OBJECTIVE → Write each line of the material exactly as given, from the top through the line that contains "S.camera = cam", and omit all pictures.

-- BEGIN --

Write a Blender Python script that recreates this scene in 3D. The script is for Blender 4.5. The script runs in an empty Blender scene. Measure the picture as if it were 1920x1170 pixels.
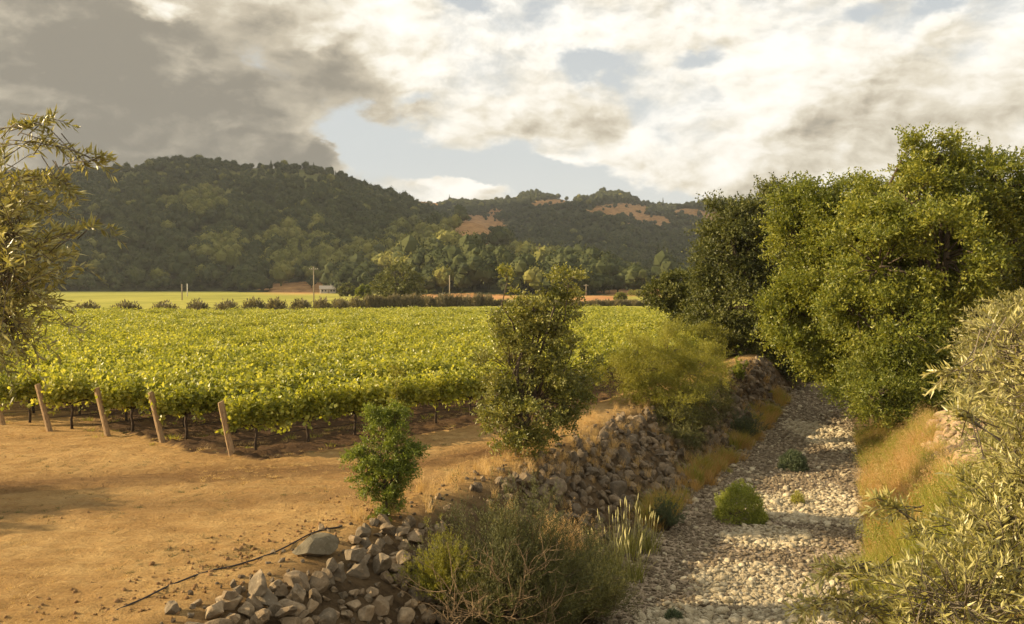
import bpy, math, random, zlib
import numpy as np
from mathutils import Vector, noise as mn

rng = np.random.default_rng(7)
random.seed(7)
S = bpy.context.scene
R = math.radians
PI = math.pi

# ------------------------------------------------------------------ camera
FPX, HOR, CAMZ = 1600.0, 535.0, 5.2
PITCH = math.atan((585 - HOR) / FPX)
cam = bpy.data.objects.new('camera', bpy.data.cameras.new('camera'))
S.collection.objects.link(cam)
cam.location = (0, 0, CAMZ)
cam.rotation_euler = (PI / 2 - PITCH, 0, 0)
cam.data.sensor_width = 36
cam.data.lens = 36 * FPX / 1920
cam.data.clip_start = 0.1
cam.data.clip_end = 20000
S.camera = cam

# ------------------------------------------------------------------ light
SUN_AZ, SUN_EL = R(-92), R(22)          # azimuth measured from +Y (view direction), negative = to the left
SUND = Vector((math.sin(SUN_AZ) * math.cos(SUN_EL), math.cos(SUN_AZ) * math.cos(SUN_EL), math.sin(SUN_EL)))
ld = bpy.data.lights.new('sun', 'SUN')
ld.energy = 5.0
ld.angle = R(0.6)
ld.color = (1.0, 0.77, 0.46)
sun = bpy.data.objects.new('sun', ld)
S.collection.objects.link(sun)
sun.rotation_euler = SUND.to_track_quat('Z', 'Y').to_euler()

S.view_settings.view_transform = 'Standard'
S.view_settings.look = 'None'
S.view_settings.exposure = 1.1
S.view_settings.gamma = 1.0
S.view_settings.use_curve_mapping = False
S.cycles.max_bounces = 6
S.cycles.diffuse_bounces = 3
S.cycles.glossy_bounces = 2
S.cycles.transmission_bounces = 4
S.cycles.transparent_max_bounces = 4
S.cycles.volume_bounces = 0
S.cycles.caustics_reflective = False
S.cycles.caustics_refractive = False


# ------------------------------------------------------------------ node helpers
class NT:
    def __init__(s, tree):
        s.t = tree; s.n = tree.nodes; s.l = tree.links
        s.n.clear()

    def node(s, typ, **kw):
        n = s.n.new(typ)
        for k, v in kw.items(): setattr(n, k, v)
        return n

    def put(s, sock, v):
        if v is None: return
        if isinstance(v, bpy.types.NodeSocket): s.l.new(v, sock)
        else:
            if isinstance(v, (tuple, list)) and len(v) == 3 and sock.type == 'RGBA': v = (*v, 1)
            sock.default_value = v

    def math(s, op, a, b=None, c=None, clamp=False):
        n = s.node('ShaderNodeMath', operation=op, use_clamp=clamp)
        s.put(n.inputs[0], a)
        if b is not None: s.put(n.inputs[1], b)
        if c is not None: s.put(n.inputs[2], c)
        return n.outputs[0]

    def vmath(s, op, a, b=None, scale=None):
        n = s.node('ShaderNodeVectorMath', operation=op)
        s.put(n.inputs[0], a)
        if b is not None: s.put(n.inputs[1], b)
        if scale is not None: s.put(n.inputs['Scale'], scale)
        return n.outputs['Value'] if op in ('LENGTH', 'DISTANCE', 'DOT_PRODUCT') else n.outputs[0]

    def rng(s, v, a, b, c=0.0, d=1.0, interp='LINEAR'):
        n = s.node('ShaderNodeMapRange', interpolation_type=interp)
        s.put(n.inputs['Value'], v)
        for k, x in zip(('From Min', 'From Max', 'To Min', 'To Max'), (a, b, c, d)): s.put(n.inputs[k], x)
        return n.outputs['Result']

    def mix(s, f, a, b, typ='RGBA', blend='MIX'):
        n = s.node('ShaderNodeMix', data_type=typ, blend_type=blend) if typ == 'RGBA' else s.node('ShaderNodeMix', data_type=typ)
        i = {'RGBA': (0, 6, 7, 2), 'FLOAT': (0, 2, 3, 0)}[typ]
        s.put(n.inputs[i[0]], f); s.put(n.inputs[i[1]], a); s.put(n.inputs[i[2]], b)
        return n.outputs[i[3]]

    def noise(s, vec, scale, detail=4, rough=0.5, dist=0.0):
        n = s.node('ShaderNodeTexNoise')
        s.put(n.inputs['Vector'], vec); s.put(n.inputs['Scale'], scale)
        n.inputs['Detail'].default_value = detail; n.inputs['Roughness'].default_value = rough
        n.inputs['Distortion'].default_value = dist
        return n.outputs['Fac']

    def ramp(s, f, stops):
        n = s.node('ShaderNodeValToRGB')
        cr = n.color_ramp
        while len(cr.elements) > 1: cr.elements.remove(cr.elements[-1])
        for i, (p, c) in enumerate(stops):
            e = cr.elements[0] if i == 0 else cr.elements.new(p)
            e.position = p; e.color = (*c, 1)
        s.put(n.inputs[0], f)
        return n.outputs[0]

    def attr(s, name, out='Fac'):
        n = s.node('ShaderNodeAttribute', attribute_name=name)
        return n.outputs[out]


# ------------------------------------------------------------------ world: daylight sky with broken cloud
def px_az(px): return math.degrees(math.atan((px - 960) / FPX))
def px_el(px, py): return math.degrees(math.atan((HOR - py) / math.hypot(FPX, px - 960)))

W = bpy.data.worlds.new('World'); S.world = W; W.use_nodes = True
t = NT(W.node_tree)
sky = t.node('ShaderNodeTexSky', sky_type='NISHITA')
sky.sun_disc = False
sky.sun_elevation = SUN_EL
sky.sun_rotation = SUN_AZ % (2 * PI)
sky.air_density = 1.0; sky.dust_density = 2.0; sky.ozone_density = 1.0
tc = t.node('ShaderNodeTexCoord')
sep = t.node('ShaderNodeSeparateXYZ'); t.l.new(tc.outputs['Generated'], sep.inputs[0])
dx, dy, dz = sep.outputs
az = t.math('MULTIPLY', t.math('ARCTAN2', dx, dy), 180 / PI)
el = t.math('MULTIPLY', t.math('ARCSINE', dz), 180 / PI)
cae = t.node('ShaderNodeCombineXYZ'); t.put(cae.inputs[0], az); t.put(cae.inputs[1], el); ae = cae.outputs[0]
cpl = t.node('ShaderNodeCombineXYZ')
t.put(cpl.inputs[0], dx); t.put(cpl.inputs[1], dy)
t.put(cpl.inputs[2], t.math('MULTIPLY', t.math('MAXIMUM', dz, 0.0), 1.75))
plane = t.vmath('SCALE', cpl.outputs[0], scale=4.3)
warp = t.node('ShaderNodeTexNoise'); t.put(warp.inputs['Vector'], plane); warp.inputs['Scale'].default_value = 1.1; warp.inputs['Detail'].default_value = 7; warp.inputs['Roughness'].default_value = 0.6
wv = t.vmath('SCALE', t.vmath('SUBTRACT', warp.outputs['Color'], (0.5, 0.5, 0.5)), scale=0.35)
pw = t.vmath('ADD', plane, wv)
# the bank positions are ragged too
aew = t.vmath('ADD', ae, t.vmath('SCALE', t.vmath('SUBTRACT', warp.outputs['Color'], (0.5, 0.5, 0.5)), scale=9.0))
aew = t.vmath('MULTIPLY', aew, (1, 1, 0))


def blob(px, py, rx, ry, rot=0.0):
    """a soft bank of the sky round the direction that (px, py) looks along, sizes in degrees"""
    m = t.node('ShaderNodeMapping', vector_type='TEXTURE')
    t.put(m.inputs['Vector'], aew)
    m.inputs['Location'].default_value = (px_az(px), px_el(px, py), 0)
    m.inputs['Rotation'].default_value = (0, 0, R(rot))
    m.inputs['Scale'].default_value = (rx, ry, 1)
    return t.rng(t.vmath('LENGTH', m.outputs[0]), 0.0, 1.0, 1.0, 0.0, 'SMOOTHERSTEP')


def total(base, items):
    v = None
    for amp, *b in items:
        q = t.math('MULTIPLY', blob(*b), amp)
        v = q if v is None else t.math('ADD', v, q)
    return t.math('ADD', v, base)


cover = total(0.50, [
    (-1.4, 770, 300, 9.0, 2.4, -12), (-1.5, 1080, 342, 11.5, 2.5, -4), (-0.8, 640, 245, 4.0, 2.5, -30), (-0.8, 1240, 368, 5, 1.6, 0),
    (-0.95, 1150, 145, 4.2, 1.9, 8), (-0.5, 880, 35, 3.5, 1.2, 0), (-0.5, 1600, 45, 2.4, 0.9, 5),
    (-0.5, 1780, 35, 2.6, 0.9, 0), (-0.6, 770, 218, 3.0, 1.0, 10), (-0.6, 1330, 100, 3.0, 1.2, 25), (-0.5, 480, 120, 3, 5, 30),
    (1.0, 1040, 313, 4.2, 1.0, 0), (1.5, 250, 210, 17, 9.0, -14), (1.0, 610, 298, 2.4, 1.2, 0), (1.0, 450, 260, 5, 3, -30),
    (0.8, 900, 364, 6, 0.8, 0), (0.9, 1050, 250, 9, 2.2, -4), (0.8, 1600, 270, 15, 8, 0), (0.6, 620, 110, 8, 4, -20), (0.7, 300, 20, 10, 5, 0)])
light = total(0.93, [
    (-0.27, 60, 150, 36, 19, 0), (-0.26, 280, 330, 26, 13, -8), (-0.15, 480, 150, 9, 6.5, -35), (-0.26, 640, 190, 6.5, 3.6, -25), (-0.2, 620, 305, 3, 2, 0),
    (0.22, 370, 130, 4.5, 2.2, -35), (-0.25, 270, 60, 9, 6, 0), (0.45, 345, 5, 2.5, 1.4, -20),
    (0.34, 780, 120, 8, 5, -20), (-0.20, 1000, 180, 5.5, 2.4, 0), (0.16, 1450, 150, 12, 6, 10), (0.10, 1000, 60, 12, 3, 0), (0.25, 580, 95, 1.8, 1.2, 0),
    (-0.14, 1900, 230, 10, 7, 0), (-0.07, 1500, 290, 13, 3.5, 0), (0.15, 1000, 362, 12, 1.6, 0), (-0.12, 1650, 150, 8, 3, 0)])
n1 = t.noise(pw, 1.35, 10, 0.55, 0.0)
n2 = t.noise(t.vmath('ADD', pw, (-0.10, -0.02, 0.13)), 1.35, 5, 0.5, 0.0)
n3 = t.noise(pw, 4.2, 9, 0.60, 0.0)
n4 = t.noise(t.vmath('ADD', pw, (-0.03, 0.0, 0.05)), 4.2, 5, 0.5, 0.0)
dens = t.math('ADD', t.math('MULTIPLY', t.math('SUBTRACT', t.math('ADD', t.math('MULTIPLY', n1, 0.58), t.math('MULTIPLY', n3, 0.42)), 0.5), 3.6), cover)
alpha = t.rng(dens, -0.15, 0.60, 0, 1, 'SMOOTHSTEP')
relief = t.math('ADD', t.math('MULTIPLY', t.math('SUBTRACT', n1, n2), 2.0), t.math('MULTIPLY', t.math('SUBTRACT', n3, n4), 1.15))
relief = t.math('MULTIPLY', relief, t.rng(light, 0.2, 0.9, 0.30, 1.0))
thick = t.rng(dens, 0.1, 1.5, 0.16, -0.10)
lum = t.math('ADD', t.math('ADD', light, relief), thick)
lum = t.math('MAXIMUM', lum, 0.35)
ccol = t.ramp(t.math('MULTIPLY', lum, 0.8), [(0.0, (0.12, 0.115, 0.10)), (0.2, (0.20, 0.187, 0.157)), (0.34, (0.33, 0.30, 0.24)), (0.5, (0.55, 0.49, 0.38)),
                         (0.66, (0.78, 0.715, 0.58)), (0.82, (0.98, 0.93, 0.82)), (1.0, (1.10, 1.06, 0.97))])
ccol = t.vmath('SCALE', ccol, scale=0.49)
skyc = t.vmath('SCALE', sky.outputs[0], scale=0.05)
haze_c = t.mix(t.rng(dz, 0.0, 0.32, 0.95, 0.6), skyc, (0.37, 0.38, 0.37))
final = t.mix(alpha, haze_c, ccol)
below = t.rng(dz, -0.03, 0.0, 0.0, 1.0)
final = t.mix(below, (0.20, 0.18, 0.12), final)
bg = t.node('ShaderNodeBackground'); t.put(bg.inputs[0], final); bg.inputs[1].default_value = 1.0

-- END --

RESULT →
Write a Blender Python script that recreates this scene in 3D. The script is for Blender 4.5. The script runs in an empty Blender scene. Measure the picture as if it were 1920x1170 pixels.
import bpy, math, random, zlib
import numpy as np
from mathutils import Vector, noise as mn

rng = np.random.default_rng(7)
random.seed(7)
S = bpy.context.scene
R = math.radians
PI = math.pi

# ------------------------------------------------------------------ camera
FPX, HOR, CAMZ = 1600.0, 535.0, 5.2
PITCH = math.atan((585 - HOR) / FPX)
cam = bpy.data.objects.new('camera', bpy.data.cameras.new('camera'))
S.collection.objects.link(cam)
cam.location = (0, 0, CAMZ)
cam.rotation_euler = (PI / 2 - PITCH, 0, 0)
cam.data.sensor_width = 36
cam.data.lens = 36 * FPX / 1920
cam.data.clip_start = 0.1
cam.data.clip_end = 20000
S.camera = cam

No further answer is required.